Commander K. with Napoleonic Cannon, Holland and Holland, Northwood, England
Stendhal wrote one of the very first biographies of Napoleon in 1818, A Life of Napoleon, while the Emperor was still alive in exile on St. Helena.  Stendhal was a staunch Republican who viewed Napoleon sympathetically and regarded his Empire as a continuation of the ideals of the French Revolution.  Stendhal describes Napoleon "the lover" as follows:

Napoleon Cameo, Wallace Collection, London
"You look so much better than this, dear" Marie Louise

"When, in his youth, Napoleon had been poor and completely devoted to serious matters, he had nevertheless been very far from indifferent to women.  His extremely thin appearance, his smallness and his poverty were not likely to give him confidence or to gain him many successes.  It had required courage in small doses.  It would not surprise me to think of him as having been shy with women.  He feared their ridicule and this man to whom fear was unknown, revenged himself upon them in his heyday by constantly and crudely expressing a fine contempt for them to which he would not have referred had it been true.  Before his elevation to power, he wrote to his friend Director Rey, about a passionate love affair in which Lucien was entangled:

'Women are like muddy sticks: one cannot pick them up without being soiled.'  By means of this inelegant image he sought to point out the errors of conduct to which they led; it was a prophecy.  If he hated women it was because he had a supreme fear of the ridicule which they dispensed.  Finding himself at dinner with Madame de Stael, whom it would have been so easy to have won over. He said coarsely that he only liked women who attended to their children."

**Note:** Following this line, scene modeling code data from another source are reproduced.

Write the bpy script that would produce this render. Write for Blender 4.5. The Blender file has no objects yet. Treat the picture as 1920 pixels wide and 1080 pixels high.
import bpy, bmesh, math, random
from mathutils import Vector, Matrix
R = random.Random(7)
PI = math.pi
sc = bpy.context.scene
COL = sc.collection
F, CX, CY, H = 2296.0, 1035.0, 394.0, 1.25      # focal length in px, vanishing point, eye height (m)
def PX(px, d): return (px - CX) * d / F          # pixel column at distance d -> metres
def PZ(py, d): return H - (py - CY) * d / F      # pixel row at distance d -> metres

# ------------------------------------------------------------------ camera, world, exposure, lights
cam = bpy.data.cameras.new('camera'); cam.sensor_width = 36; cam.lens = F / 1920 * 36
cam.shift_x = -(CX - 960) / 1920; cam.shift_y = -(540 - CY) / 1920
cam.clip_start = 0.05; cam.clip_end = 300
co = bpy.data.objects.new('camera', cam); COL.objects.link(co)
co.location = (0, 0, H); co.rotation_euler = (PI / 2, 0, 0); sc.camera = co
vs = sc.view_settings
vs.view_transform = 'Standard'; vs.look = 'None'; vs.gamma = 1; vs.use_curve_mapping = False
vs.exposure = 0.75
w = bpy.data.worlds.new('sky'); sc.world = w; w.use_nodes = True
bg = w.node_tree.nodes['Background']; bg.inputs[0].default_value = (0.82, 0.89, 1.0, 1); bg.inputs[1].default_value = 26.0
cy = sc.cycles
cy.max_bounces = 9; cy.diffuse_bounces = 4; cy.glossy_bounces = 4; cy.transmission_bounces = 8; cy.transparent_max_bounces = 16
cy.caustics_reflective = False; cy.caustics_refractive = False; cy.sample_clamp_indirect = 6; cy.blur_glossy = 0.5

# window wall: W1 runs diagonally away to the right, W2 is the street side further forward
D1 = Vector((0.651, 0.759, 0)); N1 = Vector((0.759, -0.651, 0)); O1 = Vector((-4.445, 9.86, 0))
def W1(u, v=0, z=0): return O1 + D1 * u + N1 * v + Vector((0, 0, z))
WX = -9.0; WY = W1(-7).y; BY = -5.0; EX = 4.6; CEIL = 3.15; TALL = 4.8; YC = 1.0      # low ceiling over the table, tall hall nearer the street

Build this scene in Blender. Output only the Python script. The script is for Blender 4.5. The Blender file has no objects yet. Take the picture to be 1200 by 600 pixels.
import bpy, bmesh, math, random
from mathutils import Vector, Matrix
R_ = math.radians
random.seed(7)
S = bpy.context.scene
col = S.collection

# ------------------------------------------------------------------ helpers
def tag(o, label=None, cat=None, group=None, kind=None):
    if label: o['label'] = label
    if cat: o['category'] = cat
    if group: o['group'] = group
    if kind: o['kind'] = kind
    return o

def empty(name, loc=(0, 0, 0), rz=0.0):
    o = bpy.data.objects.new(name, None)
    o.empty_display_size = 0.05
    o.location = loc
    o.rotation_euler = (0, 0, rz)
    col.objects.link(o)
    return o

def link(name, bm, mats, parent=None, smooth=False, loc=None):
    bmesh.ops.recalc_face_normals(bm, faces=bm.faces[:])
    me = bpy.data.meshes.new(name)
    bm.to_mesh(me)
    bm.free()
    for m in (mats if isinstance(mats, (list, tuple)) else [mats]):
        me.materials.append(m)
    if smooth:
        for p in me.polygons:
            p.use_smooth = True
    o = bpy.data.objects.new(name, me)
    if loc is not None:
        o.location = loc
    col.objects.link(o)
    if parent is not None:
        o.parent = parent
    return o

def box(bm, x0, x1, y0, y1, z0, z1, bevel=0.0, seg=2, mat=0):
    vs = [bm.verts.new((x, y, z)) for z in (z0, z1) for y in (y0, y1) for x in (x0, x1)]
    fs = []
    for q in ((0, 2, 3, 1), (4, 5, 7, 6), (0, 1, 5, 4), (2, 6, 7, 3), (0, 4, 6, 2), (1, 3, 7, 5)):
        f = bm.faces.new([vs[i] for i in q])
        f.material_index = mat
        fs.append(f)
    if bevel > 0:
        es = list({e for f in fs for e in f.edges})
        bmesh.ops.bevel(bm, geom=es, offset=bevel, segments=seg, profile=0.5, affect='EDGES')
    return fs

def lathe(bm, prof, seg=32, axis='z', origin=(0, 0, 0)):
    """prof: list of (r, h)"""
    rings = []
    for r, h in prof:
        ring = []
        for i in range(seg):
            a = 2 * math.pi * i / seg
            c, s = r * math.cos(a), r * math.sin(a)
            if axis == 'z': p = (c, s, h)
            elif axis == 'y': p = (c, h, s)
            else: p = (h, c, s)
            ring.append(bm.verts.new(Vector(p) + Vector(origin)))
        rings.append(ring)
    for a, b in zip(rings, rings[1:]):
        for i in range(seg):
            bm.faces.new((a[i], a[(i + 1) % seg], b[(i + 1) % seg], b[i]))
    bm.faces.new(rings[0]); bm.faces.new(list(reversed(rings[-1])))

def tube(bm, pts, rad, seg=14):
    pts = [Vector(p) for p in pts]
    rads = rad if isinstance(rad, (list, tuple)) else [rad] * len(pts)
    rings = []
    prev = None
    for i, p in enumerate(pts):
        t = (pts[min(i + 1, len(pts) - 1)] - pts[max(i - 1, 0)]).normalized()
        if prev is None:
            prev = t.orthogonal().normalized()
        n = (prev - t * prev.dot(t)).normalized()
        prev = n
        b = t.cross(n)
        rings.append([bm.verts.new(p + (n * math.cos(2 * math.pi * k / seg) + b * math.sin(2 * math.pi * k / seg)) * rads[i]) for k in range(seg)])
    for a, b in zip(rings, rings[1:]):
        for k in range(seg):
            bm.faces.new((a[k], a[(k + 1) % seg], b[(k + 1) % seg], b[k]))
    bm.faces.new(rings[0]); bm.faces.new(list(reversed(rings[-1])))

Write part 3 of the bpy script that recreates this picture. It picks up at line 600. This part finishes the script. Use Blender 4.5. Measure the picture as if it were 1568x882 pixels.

Napoleon and Josephine, Wallace Collection, London
Here is how Stendhal describes Napoleon's "close encounters" with members of the opposite sex:

"Seated at a small table, his sword by his side, the Emperor would be busy signing decrees.  The lady would enter the room.  Without moving he would tell her to get into bed.  Shortly after, carrying a candle he would show her out and would then return to reading his decrees, correcting and signing them.  The essential part of the interview had lasted no more than three minutes.  Frequently his Mameluke was behind a screen.  He had sixteen such interviews with Mademoiselle George, and at one of them gave her a fistful of banknotes: there were ninety-six in all.  This had been arranged by the valet Constant.  Sometimes the lady would take off her shift and then, without troubling to move, he would send her away.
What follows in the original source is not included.